**Stated task**
Scan the material for the word "scene", and copy each line where it shows up.

:: Data block

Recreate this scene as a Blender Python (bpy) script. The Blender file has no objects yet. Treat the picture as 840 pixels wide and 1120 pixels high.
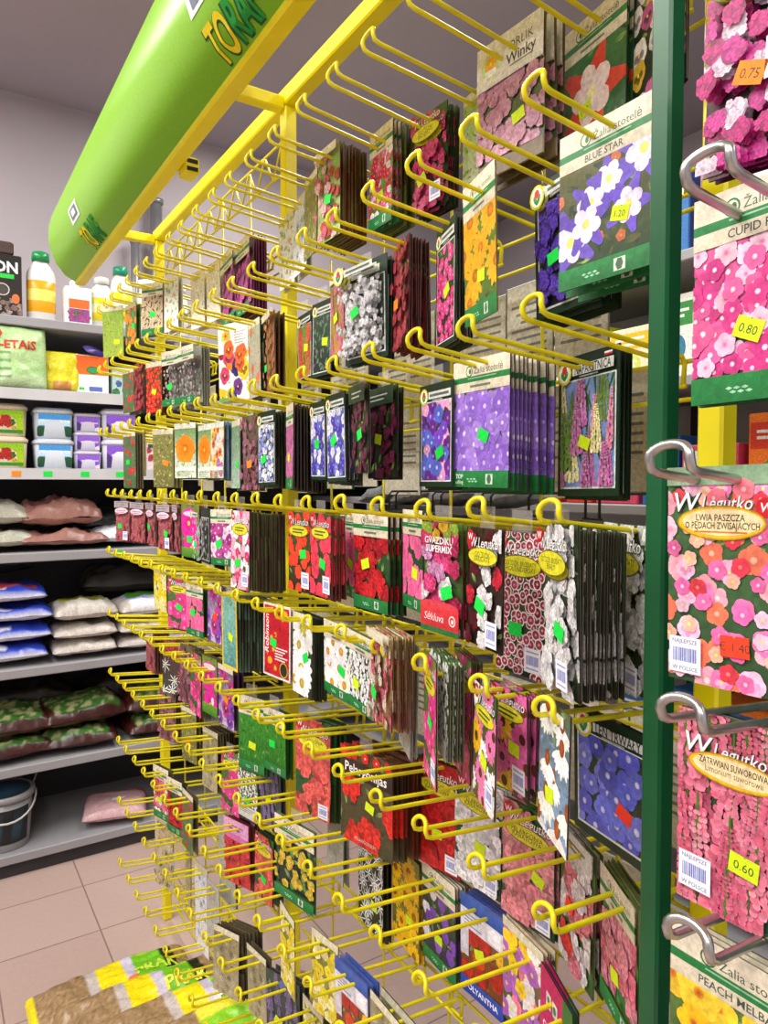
import bpy, math, random
from mathutils import Vector, Matrix, noise
PI = math.pi
SC = bpy.context.scene
COL = SC.collection
SC.view_settings.view_transform = 'Standard'
SC.view_settings.look = 'None'

# ------------------------------------------------------------------ helpers
def lin(h, k=1.0):
    """'rrggbb' (sRGB) or a linear tuple -> linear rgba"""
    if not isinstance(h, str):
        return (h[0]*k, h[1]*k, h[2]*k, 1.0)
    o = []
    for i in (0, 2, 4):
        c = int(h[i:i+2], 16)/255
        o.append((c/12.92 if c <= .04045 else ((c+.055)/1.055)**2.4)*k)
    return (o[0], o[1], o[2], 1.0)
def mixc(a, b, t):
    return tuple(a[i]+(b[i]-a[i])*t for i in range(4))
def jit(c, r, d=.18):
    k = 1+r.uniform(-d, d)
    return (c[0]*k, c[1]*(k+r.uniform(-d, d)*.4), c[2]*(k+r.uniform(-d, d)*.4), 1)

def tag(o, label=None, cat=None, group=None, kind=None):
    if label: o['label'] = label
    if cat: o['category'] = cat
    if group: o['group'] = group
    if kind: o['kind'] = kind
    return o
def empty(name, loc=(0, 0, 0), rot=(0, 0, 0)):
    o = bpy.data.objects.new(name, None)
    COL.objects.link(o)
    o.location = loc; o.rotation_euler = rot
    o.empty_display_size = .05
    return o
def link(name, me, parent=None, loc=(0, 0, 0), rot=(0, 0, 0)):
    o = bpy.data.objects.new(name, me)
    COL.objects.link(o)
    o.location = loc; o.rotation_euler = rot
    if parent: o.parent = parent
    return o

class MB:
    """collects coloured polygons"""
    def __init__(self):
        self.v = []; self.f = []; self.c = []; self.smooth = []
    def poly(self, pts, col, sm=False):
        b = len(self.v)
        self.v += pts
        if isinstance(col, list): self.c += col
        else: self.c += [col]*len(pts)
        self.f.append(tuple(range(b, b+len(pts)))); self.smooth.append(sm)
    def mesh(self, verts, faces, col, sm=False):
        b = len(self.v)
        self.v += verts
        if isinstance(col, list): self.c += col
        else: self.c += [col]*len(verts)
        for f in faces:
            self.f.append(tuple(i+b for i in f)); self.smooth.append(sm)
    def box(self, x0, y0, z0, x1, y1, z1, col=(1, 1, 1, 1), bev=0):
        if bev <= 0:
            v = [(x, y, z) for z in (z0, z1) for y in (y0, y1) for x in (x0, x1)]
            self.mesh(v, [(0, 2, 3, 1), (4, 5, 7, 6), (0, 1, 5, 4), (2, 6, 7, 3), (0, 4, 6, 2), (1, 3, 7, 5)], col)
            return
        b = bev
        rings = []
        for z, i in ((z0, b), (z0+b, 0), (z1-b, 0), (z1, b)):
            r = []
            for (x, y, sx, sy) in ((x0, y0, 1, 1), (x1, y0, -1, 1), (x1, y1, -1, -1), (x0, y1, 1, -1)):
                a = (x+sx*(i), y+sy*(b+i)); c = (x+sx*(b+i), y+sy*i)
                r += ([a, c] if (sx*sy > 0) else [c, a])
            rings.append([(p[0], p[1], z) for p in r])
        v = [p for r in rings for p in r]
        f = [tuple(range(7, -1, -1)), tuple(24+k for k in range(8))]
        for q in range(3):
            for k in range(8):
                f.append((q*8+k, q*8+(k+1) % 8, (q+1)*8+(k+1) % 8, (q+1)*8+k))
        self.mesh(v, f, col)
    def tube(self, pts, r, col=(1, 1, 1, 1), n=8, closed=False):
        pts = [Vector(p) for p in pts]
        m = len(pts)
        v = []; prev = None
        for i, p in enumerate(pts):
            if closed: t = (pts[(i+1) % m]-pts[i-1])
            else: t = pts[min(i+1, m-1)]-pts[max(i-1, 0)]
            t.normalize()
            if prev is None:
                a = Vector((0, 0, 1)) if abs(t.z) < .9 else Vector((1, 0, 0))
                nrm = (a-t*a.dot(t)).normalized()
            else:
                nrm = (prev-t*prev.dot(t)).normalized()
            prev = nrm
            bn = t.cross(nrm)
            for k in range(n):
                a = 2*PI*k/n
                v.append(tuple(p+nrm*(r*math.cos(a))+bn*(r*math.sin(a))))
        f = []
        for i in range(m if closed else m-1):
            j = (i+1) % m
            for k in range(n):
                f.append((i*n+k, i*n+(k+1) % n, j*n+(k+1) % n, j*n+k))
        if not closed:
            f += [tuple(range(n-1, -1, -1)), tuple((m-1)*n+k for k in range(n))]
        self.mesh(v, f, col, True)
    def lathe(self, prof, col=None, n=20, sx=1, sy=1, power=2.0):
        """prof: list of (radius, z[, colour]); superellipse section"""
        v = []; c = []
        for p in prof:
            for k in range(n):
                a = 2*PI*k/n
                ca, sa = math.cos(a), math.sin(a)
                q = (abs(ca)**power+abs(sa)**power)**(-1/power)
                v.append((p[0]*q*ca*sx, p[0]*q*sa*sy, p[1]))
                c.append(p[2] if len(p) > 2 else col)
        f = []
        for i in range(len(prof)-1):
            for k in range(n):
                f.append((i*n+k, i*n+(k+1) % n, (i+1)*n+(k+1) % n, (i+1)*n+k))
        f += [tuple(range(n-1, -1, -1)), tuple((len(prof)-1)*n+k for k in range(n))]
        self.mesh(v, f, c, True)
    def build(self, name, mat):
        me = bpy.data.meshes.new(name)
        me.from_pydata(self.v, [], self.f)
        at = me.color_attributes.new('Col', 'FLOAT_COLOR', 'POINT')
        at.data.foreach_set('color', [x for c in self.c for x in c])
        me.polygons.foreach_set('use_smooth', self.smooth)
        for m in (mat if isinstance(mat, (list, tuple)) else [mat]): me.materials.append(m)
        me.update()
        return me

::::

**Exercise response**
Recreate this scene as a Blender Python (bpy) script. The Blender file has no objects yet. Treat the picture as 840 pixels wide and 1120 pixels high.
SC = bpy.context.scene